Too much to do? Add one more thing…

Does it seem like your “To Do” list is never-ending?

Add one more thing. Something you love to do.

Many of us who are bright, creative, filled with wonderful ideas for a wide variety of projects, AND have attention issues have difficulty completing all those never-ending tasks on our To Do lists.

Since our time is taken up slogging through those other things, how can we ever find time to do what we really WANT to do?

I’ve heard the line of thought that it’s better to get the unappealing chores out of the way first.

But I have an opposite idea. Do what you love first.

Try to accomplish something you feel passionate about first thing in the morning (right after your meditation practice!). Come up with a realistic goal and schedule time for it before all else.

If this isn’t possible, then find time later in the day.

The important thing is, that by entering into the state of Flow, as the psychologist Mihaly Csikszentmihalyi calls it (he wrote about in his book of the same name)—that state of consciousness “when a person’s body or mind is stretched to its limits in a voluntary effort to accomplish something difficult and worthwhile”—, our psychic energy gets restored. It attains new strength and vigor.

Flow is when we feel a sense of harmony, and we want to pursue whatever we are doing for its own sake.

After we have experienced this state, we don’t mind so much when we have to tackle all those other things that need to get done. Why? Because after focusing all of our thoughts, intentions, feelings, and senses on the same goal, one that we choose for ourselves, we feel more “together” than before.

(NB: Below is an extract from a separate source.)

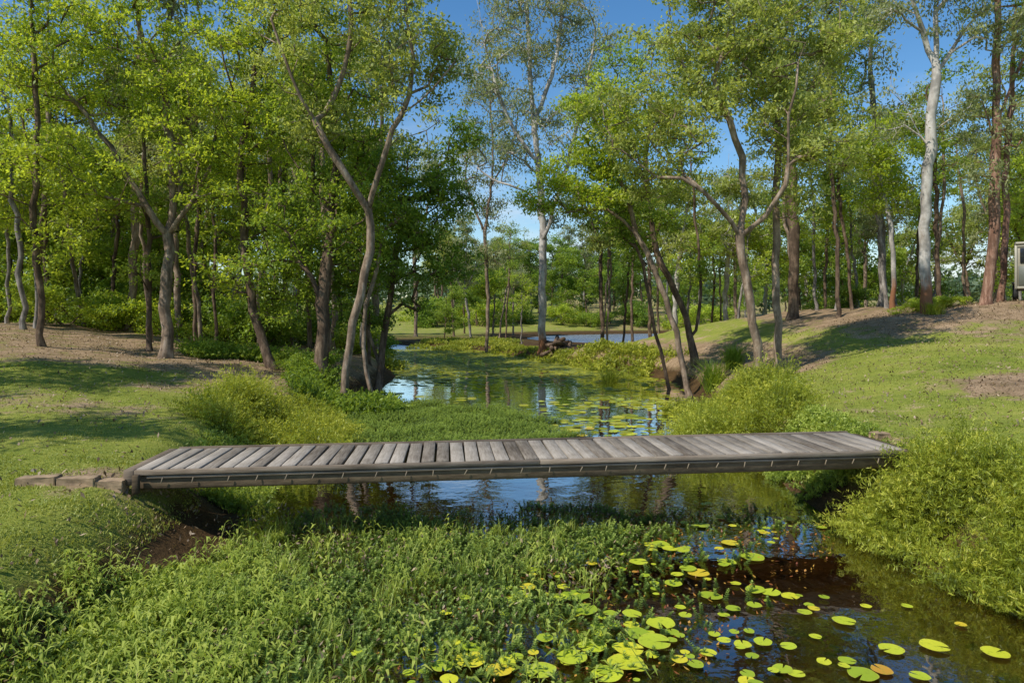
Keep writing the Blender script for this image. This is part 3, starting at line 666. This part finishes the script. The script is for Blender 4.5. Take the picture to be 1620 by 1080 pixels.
pp=[(910,945,25),(925,968,22),(1000,975,16),(1045,990,24),(1035,1020,26),(990,1053,30),(995,1032,24),(937,1028,24),(905,1045,26),(855,1067,27),(745,1050,26),(740,1030,22),(720,1018,18),(960,1072,28),(1075,1048,14),(1100,1053,14),(1120,1035,14),(1175,1022,14),(1207,1018,16),(1247,1025,13),(1410,1030,20),(1478,1025,22),(1365,1068,24),(1238,1060,16),(1260,1068,14),(1340,1047,14),(1395,1062,17),(1455,1072,16),(1575,1035,21),(1125,945,18),(1195,935,17),(1220,940,16),(1250,946,15),(1190,882,20),(1150,890,15),(1155,860,14),(1105,908,18),(1088,903,14),(1065,927,15),(1045,865,15),(1030,866,12),(1010,893,15),(1060,872,13),(1110,833,13),(960,835,12),(990,845,13),(825,945,17),(835,932,13),(1010,1007,20),(950,1007,12),(1145,975,10),(1160,965,12),(1290,1010,10),(1335,985,18),(1280,960,9),(1370,960,9),(1435,960,9),(1080,873,12),(790,1065,22),(805,1050,16),(1010,1060,16),(1005,812,9),(1140,820,9),(1210,845,9),(885,950,14),(700,1060,18),(680,1030,12),(1300,835,8),(1185,1000,9),(1130,1005,10),(1075,1010,9),(1520,990,9)]
def addpad(x,y,r,i,zt=0):
    o=bpy.data.objects.new('lily_pad',PADS[i%6]); o.location=(x,y,.012+zt+.0012*(i%11)); o.rotation_euler=(rng.normal()*.025,rng.normal()*.025,rng.uniform(0,6.28)); o.scale=(r,r,r)
    col.objects.link(o); tag(o,'round notched yellow-green lily pad floating on the creek','lily pad','lily pads floating on the creek')
i=0
for (px,py,rp) in pp:
    D=F*EYE/(py-500); addpad((px-810)/F*D,D,rp/F*D*.97,i,.02 if px<1100 else .004); i+=1
while i<150:
    y=rng.uniform(5.5,11); x=rng.uniform(weed_right(y)-.8,weed_right(y)+1.9+(y<7)*1.2)
    if x>4.9: continue
    addpad(x,y,rng.uniform(.025,.075),i,.014); i+=1
while i<180:
    y=rng.uniform(5.5,7.4); x=rng.uniform(-.9,3.4)
    addpad(x,y,rng.uniform(.035,.085),i,.016); i+=1
while i<298:
    y=rng.uniform(15.5,25); x=rng.uniform(1.0,5.2)
    addpad(x,y,rng.uniform(.08,.15),i); i+=1
C=[];rg=np.random.default_rng(31)
for a in range(9500):
    y=rg.uniform(22,62) if rg.random()<.85 else rg.uniform(15,24)
    l,r_=float(xl(y)),float(xr(y)); x=rg.uniform(l,r_); f=(x-l)/(r_-l)
    dens=.25+.75*float(ss(29,34,y))
    if 19<y<29 and .1<f<.65: dens=.07
    if rg.random()<dens*(.5+.5*(math.sin(x*1.3+y*.6)>-.2)): C.append((x,y))
C=np.array(C); n=len(C); m=9; th=np.arange(m)/m*6.283; R=rg.uniform(.09,.22,n)
V=np.zeros((n,m,3)); V[:,:,0]=C[:,0,None]+np.cos(th)*R[:,None]; V[:,:,1]=C[:,1,None]+np.sin(th)*R[:,None]; V[:,:,2]=.008+rg.uniform(0,.03,n)[:,None]
stuff('distant_lily_pads',V.reshape(-1,3),np.arange(n*m).reshape(n,m),L_reed,np.repeat(rg.uniform(.3,.95,n),m),'spread of small yellow-green lily pads up the creek','lily pads')
n=1500; y=rg.uniform(5.6,10.9,n); x=weed_right(y)+rg.uniform(-.9,2.6,n); k=(x<4.7)&((y>8.5)|(rg.random(n)<.5)); x=x[k];y=y[k]
C=np.stack([x,y,np.full(len(x),.006)+rg.uniform(0,.01,len(x))],1); V,Fc=leafquads(C,rg.uniform(.03,.08,len(x)),rg.uniform(.015,.035,len(x)),rg,0,.08)
V[:,2]=np.clip(V[:,2],.004,.03)
stuff('floating_dead_leaves',V,Fc,leafmat('leaf_red',(.14,.035,.012),(.30,.11,.02),(.50,.30,.04),.1,nscale=3,gain=1),np.repeat(rg.random(len(x))*.9,4),'red and yellow dead leaves floating between lily pads','leaves')

# ------------------------------------------------------------------ footbridge
def boxes(L):
    VV=[];FF=[];TT=[]
    f=np.array([[0,3,2,1],[4,5,6,7],[0,1,5,4],[1,2,6,5],[2,3,7,6],[3,0,4,7]])
    for j,(c,s,rz,t) in enumerate(L):
        v=np.array([[-1,-1,-1],[1,-1,-1],[1,1,-1],[-1,1,-1],[-1,-1,1],[1,-1,1],[1,1,1],[-1,1,1]])*np.array(s)/2
        cs,sn=math.cos(rz),math.sin(rz); v=np.stack([v[:,0]*cs-v[:,1]*sn,v[:,0]*sn+v[:,1]*cs,v[:,2]],1)+np.array(c)
        VV.append(v);FF.append(f+8*j);TT+= [t]*8
    return np.concatenate(VV),np.concatenate(FF),TT
def woodmat(name,c1,c2,c3,sc=(14,1.2,14)):
    m,nt=newmat(name); tc=N(nt,'ShaderNodeTexCoord'); mp=N(nt,'ShaderNodeMapping'); mp.inputs['Scale'].default_value=sc; nt.links.new(tc.outputs['Object'],mp.inputs[0])
    a=N(nt,'ShaderNodeAttribute',attribute_name='tint'); n1=noise(nt,2.2,6,.7,mp.outputs[0]); n2=noise(nt,1.3,4,.6,tc.outputs['Object'])
    f=math_(nt,'ADD',math_(nt,'MULTIPLY',n1.outputs['Fac'],.55),math_(nt,'ADD',math_(nt,'MULTIPLY',a.outputs['Fac'],.24),math_(nt,'MULTIPLY',n2.outputs['Fac'],.35)))
    r=ramp(nt,[(.38,c1),(.57,c2),(.78,c3)]); nt.links.new(f,r.inputs[0])
    p=N(nt,'ShaderNodeBsdfPrincipled'); p.inputs['Roughness'].default_value=.85; p.inputs['Specular IOR Level'].default_value=.2; nt.links.new(r.outputs[0],p.inputs['Base Color'])
    b=N(nt,'ShaderNodeBump'); b.inputs['Strength'].default_value=.6; b.inputs['Distance'].default_value=.012; nt.links.new(n1.outputs['Fac'],b.inputs['Height']); nt.links.new(b.outputs[0],p.inputs['Normal'])
    o=N(nt,'ShaderNodeOutputMaterial'); nt.links.new(p.outputs[0],o.inputs[0]); return m
W_deck=woodmat('wood_deck',(.085,.066,.048),(.225,.19,.15),(.40,.35,.29))
W_side=woodmat('wood_side',(.06,.044,.03),(.19,.145,.105),(.34,.28,.215),(1.2,14,14))
W_beam=woodmat('wood_beam',(.035,.024,.014),(.10,.07,.042),(.20,.15,.09),(1.5,9,9))
W_bolt=plain('bolt_mat',(.24,.185,.12),.8)
A=np.array([-4.88,9.42,1.04]); Bp=np.array([5.50,10.34,1.12]); Lb=float(np.linalg.norm(Bp-A))
br=empty('footbridge',A); br.rotation_euler=(0,-math.atan2(Bp[2]-A[2],np.hypot(*(Bp-A)[:2])),math.atan2(Bp[1]-A[1],Bp[0]-A[0]))
tag(br,'weathered grey timber plank footbridge low across the creek','bridge')
rg=np.random.default_rng(4)
pl=[];np_=52;pitch=Lb/np_
for i in range(np_):
    gap=.026 if i<20 else .012
    pl.append(((pitch*(i+.5)+rg.normal()*.004,rg.normal()*.014,-.022+rg.normal()*.004),(pitch-gap-rg.uniform(0,.01),1.36+rg.uniform(-.03,.03),.045),rg.normal()*.009,float(rg.random())))
def bev(o,w):
    b=o.modifiers.new('bevel','BEVEL'); b.width=w; b.segments=1; b.limit_method='ANGLE'
def part(name,L,mat,parent,b=.006):
    V,Fc,T=boxes(L); o=obj(name,mesh(name,V,Fc,mat,T),parent); bev(o,b); return o
part('deck',pl,W_deck,br,.004)
part('side_board',[((Lb*.25,-.725,-.034),(Lb*.5-.01,.035,.065),0,.5),((Lb*.75,-.727,-.034),(Lb*.5-.01,.035,.065),0,.8)],W_side,br,.003)
part('side_board',[((Lb*.3,.725,-.03),(Lb*.6-.01,.035,.10),0,.2),((Lb*.8,.726,-.03),(Lb*.4-.01,.035,.10),0,.5)],W_side,br,.003)
part('beam',[((Lb/2,-.61,-.16),(Lb-.1,.18,.20),0,.7)],W_beam,br,.02)
part('beam',[((Lb/2,.57,-.16),(Lb-.1,.18,.20),0,.5)],W_beam,br,.02)
part('lower_rail',[((Lb*.5,-.712,-.098),(Lb-.3,.03,.03),0,.6)],W_side,br,.004)
part('post',[((.05,-.785,-.17),(.08,.07,.24),0,.3)],W_beam,br,.008)
part('end_sill',[((-.075,0,-.10),(.13,1.42,.2),0,.4)],W_side,br,.01)
part('end_sill',[((Lb+.075,0,-.12),(.13,1.42,.2),0,.4)],W_beam,br,.01)
b0=part('bolt',[((0,0,0),(.012,.012,.075),0,.8)],W_bolt,br,.002)
for i in range(26):
    o=b0 if i==0 else b0.copy()
    if i: link(o,br)
    o.location=(.35+i*.385+rg.normal()*.02,-.74,-.14); o.rotation_euler=(rg.normal()*.1,.35+rg.normal()*.1,0)
S_mat=plain('stone_mat',(.29,.20,.115),.9,.5,6)
def stone(x,y,sx,sy,sz,rz,seed,label,sink=.07):
    r=np.random.default_rng(seed); bm=bmesh.new(); bmesh.ops.create_cube(bm,size=1)
    bmesh.ops.bevel(bm,geom=bm.edges[:],offset=.03,segments=1,affect='EDGES'); bmesh.ops.subdivide_edges(bm,edges=bm.edges[:],cuts=2,use_grid_fill=True)
    for v in bm.verts:
        v.co=Vector((v.co.x*sx,v.co.y*sy,(v.co.z+.5)*sz))+Vector(r.normal(size=3)*.004)
    me=bpy.data.meshes.new('edging_block'); bm.to_mesh(me); bm.free(); me.materials.append(S_mat)
    o=obj('edging_block',me,None,(x,y,float(H(x,y))-sink)); o.rotation_euler=(r.normal()*.01,r.normal()*.01,rz); tag(o,label,'edging block','blocks edging the lawn at the footbridge')
for i,(x,w_) in enumerate([(-5.93,.46),(-5.47,.45),(-5.08,.32)]):
    stone(x,8.56+.06*i,w_,.20,.16,.12,i,'rough brown edging block butting against the footbridge')
stone(5.95,11.05,.24,.2,.12,.2,9,'small tan block at the footbridge end',.04)
stone(6.9,9.9,.35,.25,.18,.5,10,'small tan block half hidden in plants')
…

By allowing ourselves the opportunity to enter that state, we can approach the other business of the day with a more present, mindful quality.

By focusing first on something that comes naturally to us, we focus better on everything.

“Twenty minutes on the piano has the…effect for me. Once it’s in the bank I’m ready for more or less anything the day can throw at me. Without it, things are harder.”

-Alan Rusbridger, author of An Amateur Against the Impossible.